On the morning of September 10, 1965, Gen J.N. Chaudhuri was fuming in the war room of the Western Command headquarters in Ambala, Haryana. He wanted to replace the 4 Mountain Division, which was battling a major attack by the 1 Armoured Division—the ‘pride of Pakistan’. But Western Army commander Lt Gen Harbaksh Singh disagreed; he also opposed his chief's plan to fall back further to the Beas river to counter the rampaging Pakistanis. After a heated argument, Chaudhuri relented and flew back to Delhi.
The legendary battle of Asal Uttar started on September 8 when the 1 Armoured Division, with some 200 Patton tanks, invaded Punjab and captured the border town of Khemkaran. The Pakistanis had kept these American tanks hidden in a newly raised jungle in Kasur, Pakistan, near the Punjab border. They planned to capture Indian territory up to the Beas river. But a 12-hour delay gave Indian field commanders ample time to foil the Pakistani plan. The Indians flooded the sugarcane fields with water and took position behind the plants.

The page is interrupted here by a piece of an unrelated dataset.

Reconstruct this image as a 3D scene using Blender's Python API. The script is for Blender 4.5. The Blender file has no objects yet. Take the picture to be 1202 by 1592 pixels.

The initial pounding of the Pattons began with the attack of Pakistan's 4 Armoured Brigade on the Indian positions in Mahmudpura and Dibbipura in Tarn Taran district, guarded by the 3 Cavalry and the 4 Grenadiers. Thanks to the flooded fields, the Pakistani tanks were trapped in Mahmudpura and became sitting ducks for the Indian tanks and recoilless guns.
It was in one such field that Abdul Hamid of 4 Grenadiers, who was awarded the Param Veer Chakra for busting three Pakistani Patton tanks, his driver Mohammed Naseem and two others had taken position in a RCL jeep around 2.30am on September 9.
“We had heard several stories that the Pakistani Patton tanks were bigger than houses and were very deadly, but Hamid saab [who was in-charge and firing the gun] was dismissive about such stories. As soon as we saw the first tank, we came out of hiding and even before the Pakistani could blink, we had taken out a Patton,” Naseem recalls.
By the time the Pakistanis retaliated, it had lost two Pattons. “I had gone to fetch water in my kettle when I saw a tank near me firing shots at our battalion headquarters area,” says Naseem, 70. “As I was looking at it, I was hit by a man, whom I recognised as a Pakistani. I knocked him down with my kettle and ran towards my jeep and informed Hamid saab. As soon as I reached there, I took my seat and drove as fast as I could towards the lone Patton tank standing there. Hamid sprang like a tiger, and in no time we had our third kill of the day through accurate firing.” Hamid, however, died in the battle on September 10.
The same day, the 3 Cavalry, led by Lt Col Salim Caleb, destroyed several Pattons in various encounters. Another Indian tank regiment, 9 Horse, under Lt Col A.S. Vaidya who later became the Army chief, inflicted several casualties on the Pakistani Pattons when they tried to invade through the Asal Uttar axis.
The Indian infantry, too, played an important role in destroying the Pattons. “During the war, we allowed tanks to pass over our narrow trenches, dug to tackle Pakistani infantry soldiers, and [we] then destroyed Pakistani tanks using our rocket launchers,” recalls Grenadier Naushad Mohammed Khan.
Naushad, 71, of 4 Grenadiers is credited with killing a Pakistani artillery brigadier. He and his team had taken position in the cotton crop fields when he saw a Pakistani jeep, carrying Major General Nasir Ahmed Khan, chief of the 1 Armoured Division, along with a brigadier, coming towards the tanks. “The brigadier was driving and the driver was in the rear seat, and I sensed an opportunity,” says Naushad. “I opened fire at the jeep with my light machine gun. I kept firing and emptied two magazines on the Pakistani brigadier and when I stopped, I saw that his head had fallen off. The major general somehow managed to escape.”
The casualties forced the Pakistani tank regiments to retreat to their positions in Kasur whereas its 4 Cavalry unit started surrendering before the Indian Army.
At the end of the battle that day, Pakistan lost 97 of its tanks, 72 of which were Pattons; India lost only 12 tanks. Thus, India, with its valour and tactful strategy, gave Pakistan an asal uttar [befitting reply] in one of the biggest tank battles ever fought in the sub-continent.